Mike Branski

3 minute read

It’s not like I don’t have enough on my plate and I need to find new stuff to keep busy with. Despite that, my list of things I want to check out seems to grow each week. Two things I’ve been wanting to look closer into are 960 Grid System, and Object-Oriented CSS.

960 Grid System (960gs) is a CSS framework that’s – not surprisingly – based on a grid system with a width of 960 pixels. Why 960?

All modern monitors support at least 1024 × 768 pixel resolution. 960 is divisible by 2, 3, 4, 5, 6, 8, 10, 12, 15, 16, 20, 24, 30, 32, 40, 48, 60, 64, 80, 96, 120, 160, 192, 240, 320 and 480. This makes it a highly flexible base number to work with.

I’ve been using 960 or 970 pixels as a recommended width for sites for the past two and a half years or so, but I’ve never tried working with a grid system. Although I tend to do the development side of things and not so much the design, when I get site comps they’re very often based on a grid of some sorts. That makes me curious to try something like 960gs to see if it speeds up development any, or at the very least, facilitates cleaner, more uniform CSS.

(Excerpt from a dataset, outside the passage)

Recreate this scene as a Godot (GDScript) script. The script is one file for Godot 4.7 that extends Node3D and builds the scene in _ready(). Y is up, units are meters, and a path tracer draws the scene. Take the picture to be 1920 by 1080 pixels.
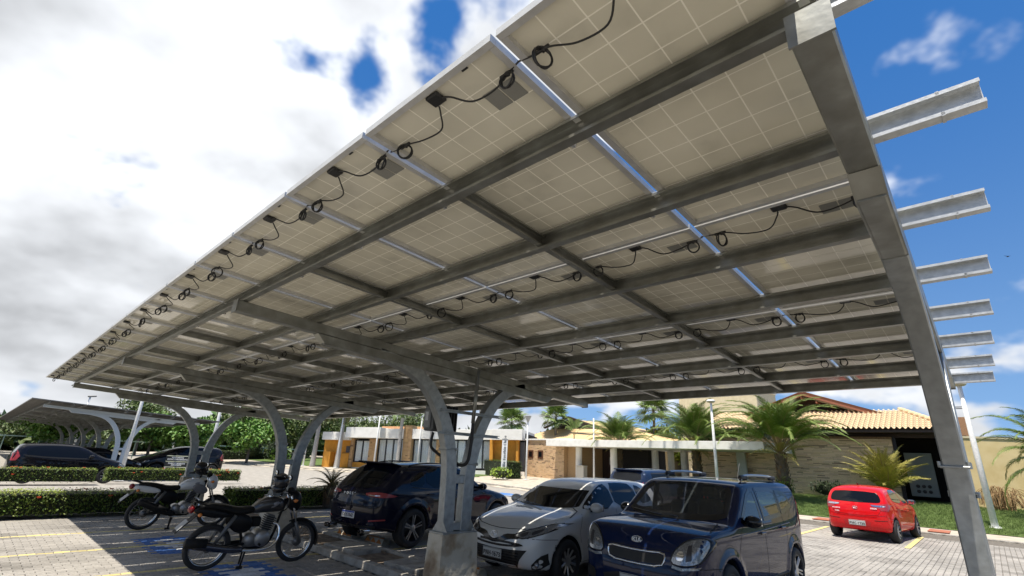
extends Node3D

const CAM_POS := Vector3(0, 1.75, 0)
const TILT := -0.048755      # slope of the carport roof, radians
const ALONG := 0.0121        # its fall along the row
var rng := RandomNumberGenerator.new()
var mats := {}
var used := {}

# ---------------------------------------------------------------- mesh builder
class B:
	var st := SurfaceTool.new()
	var n := 0
	func _init(smooth := false):
		st.begin(Mesh.PRIMITIVE_TRIANGLES)
		st.set_smooth_group(0 if smooth else -1)
	func smooth(on: bool):
		st.set_smooth_group(0 if on else -1)
	func col(c: Color):
		st.set_color(c)
	func tri(a: Vector3, b: Vector3, c: Vector3):
		st.add_vertex(a); st.add_vertex(b); st.add_vertex(c); n += 1
	func quad(a: Vector3, b: Vector3, c: Vector3, d: Vector3):
		tri(a, b, c); tri(a, c, d)
	func box(c: Vector3, s: Vector3, bas := Basis.IDENTITY, bev := 0.0):
		var h := s / 2
		if bev <= 0.0:
			var p := []
			for i in 8:
				p.append(c + bas * Vector3(h.x if i & 1 else -h.x, h.y if i & 2 else -h.y, h.z if i & 4 else -h.z))
			quad(p[0], p[1], p[3], p[2]); quad(p[5], p[4], p[6], p[7])
			quad(p[4], p[0], p[2], p[6]); quad(p[1], p[5], p[7], p[3])
			quad(p[2], p[3], p[7], p[6]); quad(p[4], p[5], p[1], p[0])
			return
		bev = minf(bev, minf(h.x, minf(h.y, h.z)) * 0.95)
		var q := {}
		for i in 8:
			var sg := Vector3(1 if i & 1 else -1, 1 if i & 2 else -1, 1 if i & 4 else -1)
			for ax in 3:
				var v := sg * (h - Vector3.ONE * bev)
				v[ax] = sg[ax] * h[ax]
				q[i * 3 + ax] = c + bas * v
		var faces := [[0, 4, 6, 2], [1, 3, 7, 5], [0, 1, 5, 4], [2, 6, 7, 3], [0, 2, 3, 1], [4, 5, 7, 6]]
		for fi in 6:
			var ax: int = fi / 2
			var f = faces[fi]
			_out(c, [q[f[0] * 3 + ax], q[f[1] * 3 + ax], q[f[2] * 3 + ax], q[f[3] * 3 + ax]])
		for i in 8:
			for ax in 3:
				var j := i | (1 << ax)
				if j != i:
					var a2 := (ax + 1) % 3
					var b2 := (ax + 2) % 3
					_out(c, [q[i * 3 + a2], q[j * 3 + a2], q[j * 3 + b2], q[i * 3 + b2]])
			_out(c, [q[i * 3], q[i * 3 + 1], q[i * 3 + 2]])
	func _out(c: Vector3, p: Array):       # a convex piece of a face, wound so that it faces away from c
		var nn: Vector3 = (p[1] - p[0]).cross(p[2] - p[0])
		if nn.dot(p[0] - c) > 0:
			p.reverse()
		for i in range(1, p.size() - 1):
			tri(p[0], p[i], p[i + 1])
	func bar(a: Vector3, b: Vector3, w: float, d: float, up := Vector3.UP, bev := 0.0):   # a box from a to b
		var z := (b - a).normalized()
		var x := up.cross(z)
		if x.length() < 0.01:
			x = Vector3.RIGHT.cross(z)
		x = x.normalized()
		box((a + b) / 2, Vector3(w, d, a.distance_to(b)), Basis(x, z.cross(x), z), bev)
	func tube(pts: Array, r, seg := 8, caps := true):
		var rings := []
		var up := Vector3.UP
		for i in pts.size():
			var t: Vector3 = (pts[mini(i + 1, pts.size() - 1)] - pts[maxi(i - 1, 0)]).normalized()
			if i == 0 and absf(t.dot(up)) > 0.95:
				up = Vector3.RIGHT
			var x := up.cross(t).normalized()
			if x.length() < 0.5:
				x = Vector3.FORWARD.cross(t).normalized()
			up = t.cross(x)
			var rr: float = r[i] if r is Array else r
			var ring := []
			for k in seg:
				var a := TAU * k / seg
				ring.append(pts[i] + (x * cos(a) + up * sin(a)) * rr)
			rings.append(ring)
		loft(rings, caps)
	func loft(rings: Array, caps := true, closed := true):
		var m: int = rings[0].size()
		for i in rings.size() - 1:
			for k in (m if closed else m - 1):
				var l := (k + 1) % m
				quad(rings[i][k], rings[i][l], rings[i + 1][l], rings[i + 1][k])
		if caps:
			for e in 2:
				var g: Array = rings[0] if e == 0 else rings[-1]
				var c := Vector3.ZERO
				for p in g:
					c += p
				c /= m
				for k in m:
					if e == 1:
						tri(c, g[k], g[(k + 1) % m])
					else:
						tri(c, g[(k + 1) % m], g[k])
	func lathe(prof: Array, seg: int, xf := Transform3D.IDENTITY, caps := false):   # prof: Vector2(r, y) upwards
		var rings := []
		for p in prof:
			var ring := []
			for k in seg:
				var a := -TAU * k / seg
				ring.append(xf * Vector3(cos(a) * p.x, p.y, sin(a) * p.x))
			rings.append(ring)
		loft(rings, caps)
	func prism(poly: PackedVector2Array, d: float, xf := Transform3D.IDENTITY):   # polygon in local xy, thick along local z
		var idx := Geometry2D.triangulate_polygon(poly)
		for i in range(0, idx.size(), 3):
			var a := poly[idx[i]]
			var b := poly[idx[i + 1]]
			var c := poly[idx[i + 2]]
			if (b - a).cross(c - a) < 0:
				var t := b; b = c; c = t
			tri(xf * Vector3(a.x, a.y, 0), xf * Vector3(b.x, b.y, 0), xf * Vector3(c.x, c.y, 0))
			tri(xf * Vector3(a.x, a.y, d), xf * Vector3(c.x, c.y, d), xf * Vector3(b.x, b.y, d))
		var ccw := not Geometry2D.is_polygon_clockwise(poly)
		for i in poly.size():
			var a := poly[i]
			var b := poly[(i + 1) % poly.size()]
			if not ccw:
				var t := a; a = b; b = t
			quad(xf * Vector3(a.x, a.y, 0), xf * Vector3(a.x, a.y, d), xf * Vector3(b.x, b.y, d), xf * Vector3(b.x, b.y, 0))
	func blob(c: Vector3, r: Vector3, seg := 12, rings := 8, bas := Basis.IDENTITY):
		var g := []
		for i in rings + 1:
			var ph := PI * i / rings
			var ring := []
			for k in seg:
				var a := -TAU * k / seg
				ring.append(c + bas * (Vector3(sin(ph) * cos(a), -cos(ph), sin(ph) * sin(a)) * r))
			g.append(ring)
		loft(g, false)
	func mesh() -> ArrayMesh:
		st.generate_normals()
		return st.commit()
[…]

Two of the biggest things that have stopped me from using a CSS framework in the past are extra bloat from unused rules, and having to resort to non-semantic class names. 960gs currently has their CSS file down to 5.4kb, so I guess that trade-off depends on how much CSS it actually saves you from writing.

Object-Oriented CSS (OOCSS) was first presented by Nicole Sullivan at Web Directions North 2009. The first thing that caught my attention was the name, “Object-Oriented CSS.” Definitely not something I had heard of before, I read her slides on the subject and have been interested in pursuing it further ever since.

As stated on her post about it (linked above), OOCSS has two main principles:

  1. Separate structure and skin
  2. Separate container and content

Hang on, isn’t separating structure and skin exactly what CSS is in the first place? Yes, but she’s not referring to HTML (structure) and CSS (skin). Instead, it’s about having one class that handles the complexities of presentation, then building on that class with additional ones that provide the skin: colors, borders, background images, etc. For further explanation of these two principles, read her follow-up comment, as well as her response to another good question.

Edit: There’s also a great OOCSS FAQ over at GitHub.